De belastingen worden bij wege van aanslag geheven.

artikel 7 Termijnen van betaling

  • 1 De aanslagen moeten worden betaald in vier gelijke termijnen, waarvan de eerste vervalt op de laatste dag van de maand volgend op de maand die in de dagtekening van het aanslagbiljet is vermeld en de volgende termijnen steeds een maand daarop.

  • 2 In afwijking van lid 1 geldt, zolang de verschuldigde bedragen door middel van automatische betalingsincasso kunnen worden afgeschreven, dat de aanslagen moeten worden betaald in negen gelijke termijnen. De eerste termijn vervalt één maand na de dagtekening van het aanslagbiljet en elk van de volgende termijnen telkens een maand later.

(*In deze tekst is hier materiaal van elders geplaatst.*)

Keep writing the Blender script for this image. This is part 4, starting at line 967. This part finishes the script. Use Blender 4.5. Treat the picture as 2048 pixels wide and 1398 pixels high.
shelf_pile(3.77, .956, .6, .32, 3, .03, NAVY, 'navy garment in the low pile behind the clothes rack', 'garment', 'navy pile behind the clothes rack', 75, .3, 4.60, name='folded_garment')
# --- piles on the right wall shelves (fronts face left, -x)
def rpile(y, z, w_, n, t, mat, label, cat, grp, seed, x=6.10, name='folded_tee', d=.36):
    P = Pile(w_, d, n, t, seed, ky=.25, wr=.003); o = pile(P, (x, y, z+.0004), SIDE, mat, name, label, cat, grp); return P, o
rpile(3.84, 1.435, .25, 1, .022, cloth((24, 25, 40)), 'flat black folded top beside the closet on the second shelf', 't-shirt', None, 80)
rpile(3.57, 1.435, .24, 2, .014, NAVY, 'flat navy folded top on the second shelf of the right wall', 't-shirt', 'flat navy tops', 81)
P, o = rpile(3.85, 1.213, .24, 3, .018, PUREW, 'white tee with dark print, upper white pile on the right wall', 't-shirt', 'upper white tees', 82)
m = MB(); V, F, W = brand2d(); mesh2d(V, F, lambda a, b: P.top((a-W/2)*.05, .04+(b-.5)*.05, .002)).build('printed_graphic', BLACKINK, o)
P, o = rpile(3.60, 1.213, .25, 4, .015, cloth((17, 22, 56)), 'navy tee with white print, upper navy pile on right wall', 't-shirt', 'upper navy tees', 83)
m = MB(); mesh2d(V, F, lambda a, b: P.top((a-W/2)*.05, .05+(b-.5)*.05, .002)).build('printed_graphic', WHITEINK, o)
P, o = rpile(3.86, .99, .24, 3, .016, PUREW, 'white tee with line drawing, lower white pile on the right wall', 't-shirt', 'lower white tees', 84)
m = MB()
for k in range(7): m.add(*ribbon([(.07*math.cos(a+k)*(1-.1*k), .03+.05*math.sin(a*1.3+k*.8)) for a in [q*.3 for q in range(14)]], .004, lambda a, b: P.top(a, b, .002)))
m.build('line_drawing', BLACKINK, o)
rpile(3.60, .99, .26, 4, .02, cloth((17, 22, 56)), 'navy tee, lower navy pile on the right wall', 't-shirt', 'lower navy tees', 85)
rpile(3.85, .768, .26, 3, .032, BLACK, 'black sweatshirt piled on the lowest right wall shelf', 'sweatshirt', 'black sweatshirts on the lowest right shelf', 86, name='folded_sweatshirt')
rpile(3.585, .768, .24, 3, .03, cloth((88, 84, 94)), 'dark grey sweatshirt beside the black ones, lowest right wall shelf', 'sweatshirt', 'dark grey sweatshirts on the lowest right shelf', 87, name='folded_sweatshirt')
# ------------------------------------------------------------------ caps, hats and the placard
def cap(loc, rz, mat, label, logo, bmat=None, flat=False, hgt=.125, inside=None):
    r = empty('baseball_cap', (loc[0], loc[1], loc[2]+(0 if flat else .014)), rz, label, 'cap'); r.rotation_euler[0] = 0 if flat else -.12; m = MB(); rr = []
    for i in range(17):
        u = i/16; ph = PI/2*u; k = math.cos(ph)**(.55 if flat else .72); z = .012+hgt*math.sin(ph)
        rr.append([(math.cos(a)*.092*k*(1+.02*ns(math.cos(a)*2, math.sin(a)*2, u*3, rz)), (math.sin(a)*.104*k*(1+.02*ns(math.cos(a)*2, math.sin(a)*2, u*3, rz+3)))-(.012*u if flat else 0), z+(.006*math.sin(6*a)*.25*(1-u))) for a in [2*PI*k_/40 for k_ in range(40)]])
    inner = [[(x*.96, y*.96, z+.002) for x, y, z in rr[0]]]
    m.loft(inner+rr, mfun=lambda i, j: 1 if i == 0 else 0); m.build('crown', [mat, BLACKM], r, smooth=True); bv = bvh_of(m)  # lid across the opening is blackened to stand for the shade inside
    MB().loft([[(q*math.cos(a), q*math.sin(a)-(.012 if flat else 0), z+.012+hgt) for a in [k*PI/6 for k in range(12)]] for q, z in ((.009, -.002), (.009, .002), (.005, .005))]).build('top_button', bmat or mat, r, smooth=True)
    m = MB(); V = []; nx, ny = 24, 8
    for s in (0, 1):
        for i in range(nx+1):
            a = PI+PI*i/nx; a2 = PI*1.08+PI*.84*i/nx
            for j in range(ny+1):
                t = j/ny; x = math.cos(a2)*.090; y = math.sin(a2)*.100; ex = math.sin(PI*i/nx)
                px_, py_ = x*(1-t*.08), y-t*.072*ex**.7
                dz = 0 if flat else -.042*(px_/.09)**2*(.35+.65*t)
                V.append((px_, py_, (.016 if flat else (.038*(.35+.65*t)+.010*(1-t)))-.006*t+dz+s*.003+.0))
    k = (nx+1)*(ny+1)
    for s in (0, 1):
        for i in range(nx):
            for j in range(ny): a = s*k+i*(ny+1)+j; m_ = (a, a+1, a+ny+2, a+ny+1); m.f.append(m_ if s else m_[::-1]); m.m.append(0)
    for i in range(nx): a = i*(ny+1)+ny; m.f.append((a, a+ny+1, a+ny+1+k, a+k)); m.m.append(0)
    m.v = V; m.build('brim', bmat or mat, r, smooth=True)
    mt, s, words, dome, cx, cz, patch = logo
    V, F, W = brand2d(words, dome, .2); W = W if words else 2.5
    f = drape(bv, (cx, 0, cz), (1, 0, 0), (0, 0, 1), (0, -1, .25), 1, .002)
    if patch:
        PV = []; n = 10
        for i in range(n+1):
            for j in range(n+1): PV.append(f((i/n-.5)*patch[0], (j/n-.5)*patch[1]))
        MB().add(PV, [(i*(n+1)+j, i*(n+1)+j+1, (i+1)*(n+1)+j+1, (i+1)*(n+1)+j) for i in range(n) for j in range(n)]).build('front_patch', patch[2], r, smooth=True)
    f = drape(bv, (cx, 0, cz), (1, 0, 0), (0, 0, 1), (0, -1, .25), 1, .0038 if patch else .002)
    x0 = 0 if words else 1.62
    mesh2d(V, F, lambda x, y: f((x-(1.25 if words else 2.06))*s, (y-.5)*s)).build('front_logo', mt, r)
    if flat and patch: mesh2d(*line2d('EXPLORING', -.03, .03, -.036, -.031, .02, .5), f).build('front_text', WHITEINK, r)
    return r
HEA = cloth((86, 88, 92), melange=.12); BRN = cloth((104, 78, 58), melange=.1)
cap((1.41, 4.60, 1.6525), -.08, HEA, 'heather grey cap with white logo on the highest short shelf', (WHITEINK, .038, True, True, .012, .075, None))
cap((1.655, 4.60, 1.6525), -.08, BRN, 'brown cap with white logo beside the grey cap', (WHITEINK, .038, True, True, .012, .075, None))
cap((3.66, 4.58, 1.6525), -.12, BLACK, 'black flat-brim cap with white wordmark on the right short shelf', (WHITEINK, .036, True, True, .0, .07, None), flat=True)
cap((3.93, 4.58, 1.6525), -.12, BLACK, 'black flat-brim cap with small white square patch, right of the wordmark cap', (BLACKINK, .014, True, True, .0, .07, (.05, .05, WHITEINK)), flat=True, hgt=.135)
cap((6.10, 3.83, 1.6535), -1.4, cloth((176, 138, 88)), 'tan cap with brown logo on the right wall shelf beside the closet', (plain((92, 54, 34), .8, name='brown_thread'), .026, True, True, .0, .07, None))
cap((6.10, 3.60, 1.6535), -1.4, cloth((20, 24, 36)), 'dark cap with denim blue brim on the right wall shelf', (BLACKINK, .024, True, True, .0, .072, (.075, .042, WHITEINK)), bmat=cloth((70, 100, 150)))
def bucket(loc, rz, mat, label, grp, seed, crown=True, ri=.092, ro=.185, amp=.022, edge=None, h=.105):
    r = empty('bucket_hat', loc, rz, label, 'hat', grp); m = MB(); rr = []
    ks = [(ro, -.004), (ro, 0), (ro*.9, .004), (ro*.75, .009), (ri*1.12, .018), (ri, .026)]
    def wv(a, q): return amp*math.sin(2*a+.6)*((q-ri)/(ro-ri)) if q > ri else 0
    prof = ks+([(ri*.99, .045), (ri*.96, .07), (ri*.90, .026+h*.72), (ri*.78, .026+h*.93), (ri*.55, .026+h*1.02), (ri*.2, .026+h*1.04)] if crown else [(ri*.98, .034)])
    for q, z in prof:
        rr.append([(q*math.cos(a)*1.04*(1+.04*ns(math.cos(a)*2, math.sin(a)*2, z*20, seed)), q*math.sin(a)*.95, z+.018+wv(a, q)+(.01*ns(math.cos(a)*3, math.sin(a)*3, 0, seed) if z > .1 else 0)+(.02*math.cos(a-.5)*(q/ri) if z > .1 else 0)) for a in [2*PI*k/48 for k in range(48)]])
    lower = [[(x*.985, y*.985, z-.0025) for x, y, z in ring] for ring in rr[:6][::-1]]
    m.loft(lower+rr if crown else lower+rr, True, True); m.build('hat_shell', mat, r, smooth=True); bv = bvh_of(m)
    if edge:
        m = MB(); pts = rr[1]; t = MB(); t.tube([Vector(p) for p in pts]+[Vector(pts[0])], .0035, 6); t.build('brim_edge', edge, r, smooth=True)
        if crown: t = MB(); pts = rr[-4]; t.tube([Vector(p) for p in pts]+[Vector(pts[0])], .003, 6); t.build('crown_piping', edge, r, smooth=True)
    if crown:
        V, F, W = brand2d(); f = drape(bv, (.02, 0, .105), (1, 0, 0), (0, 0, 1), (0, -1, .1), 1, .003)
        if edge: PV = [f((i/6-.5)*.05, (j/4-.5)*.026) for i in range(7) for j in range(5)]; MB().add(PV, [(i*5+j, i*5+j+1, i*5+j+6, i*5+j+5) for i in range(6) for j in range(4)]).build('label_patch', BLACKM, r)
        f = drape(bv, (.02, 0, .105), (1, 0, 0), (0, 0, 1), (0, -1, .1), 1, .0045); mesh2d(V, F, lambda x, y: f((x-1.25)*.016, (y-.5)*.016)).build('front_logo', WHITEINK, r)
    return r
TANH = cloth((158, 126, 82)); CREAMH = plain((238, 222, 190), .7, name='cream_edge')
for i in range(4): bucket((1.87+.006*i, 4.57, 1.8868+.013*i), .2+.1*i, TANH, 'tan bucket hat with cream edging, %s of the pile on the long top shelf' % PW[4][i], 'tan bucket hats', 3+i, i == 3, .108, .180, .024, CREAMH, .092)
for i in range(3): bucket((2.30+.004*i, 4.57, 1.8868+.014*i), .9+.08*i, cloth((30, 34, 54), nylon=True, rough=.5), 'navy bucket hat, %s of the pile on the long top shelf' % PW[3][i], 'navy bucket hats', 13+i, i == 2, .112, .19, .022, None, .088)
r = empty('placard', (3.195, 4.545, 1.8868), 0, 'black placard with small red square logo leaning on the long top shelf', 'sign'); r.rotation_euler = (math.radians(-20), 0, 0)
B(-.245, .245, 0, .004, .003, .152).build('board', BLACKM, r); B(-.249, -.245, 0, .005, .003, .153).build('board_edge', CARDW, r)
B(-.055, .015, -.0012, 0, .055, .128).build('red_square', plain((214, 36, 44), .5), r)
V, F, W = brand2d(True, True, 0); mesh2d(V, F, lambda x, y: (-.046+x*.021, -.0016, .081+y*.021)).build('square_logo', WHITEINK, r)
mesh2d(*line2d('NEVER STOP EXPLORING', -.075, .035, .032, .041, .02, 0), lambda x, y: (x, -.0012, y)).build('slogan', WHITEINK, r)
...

artikel 8 Nadere regels door het college van burgemeester en wethouders

Het college van burgemeester en wethouders kan nadere regels geven met betrekking tot de heffing en de invordering van de onroerende - zaakbelastingen.

artikel 9 Inwerkingtreding en citeertitel

  • 1 De “Verordening onroerende-zaakbelastingen 2009”, vastgesteld bij raadsbesluit van 15 december 2008, alsmede de “Wijzigingsverordening onroerende-zaakbelastingen 2009”, vastgesteld bij raadsbesluit van 23 februari 2009, worden ingetrokken met ingang van de in het derde lid genoemde datum van ingang van de heffing, met dien verstande dat zij van toepassing blijven op de belastbare feiten die zich voor die datum hebben voorgedaan.

  • 2 Deze verordening treedt in werking met ingang van de eerste dag na die van de bekendmaking.Zij is met betrekking tot de invordering tevens van toepassing op alle aanslagen in verband met belastbare feiten die zich voor 1 januari 1992 hebben voorgedaan, alsmede op alle aanslagen waarvan de invordering door de rijksbelastingdienst op de voet van de Uitvoeringsregeling overdracht taken onroerendgoedbelastingen aan de gemeente is overgedragen.

  • 3 De datum van ingang van de heffing is 1 januari 2010.

  • 4 Deze verordening wordt aangehaald als “Wijzigingsverordening onroerende-zaakbelastingen 2010”.

Ondertekening

Aldus besloten in de openbare vergadering van de Raad van de gemeente Ameland op 22 februari 2010.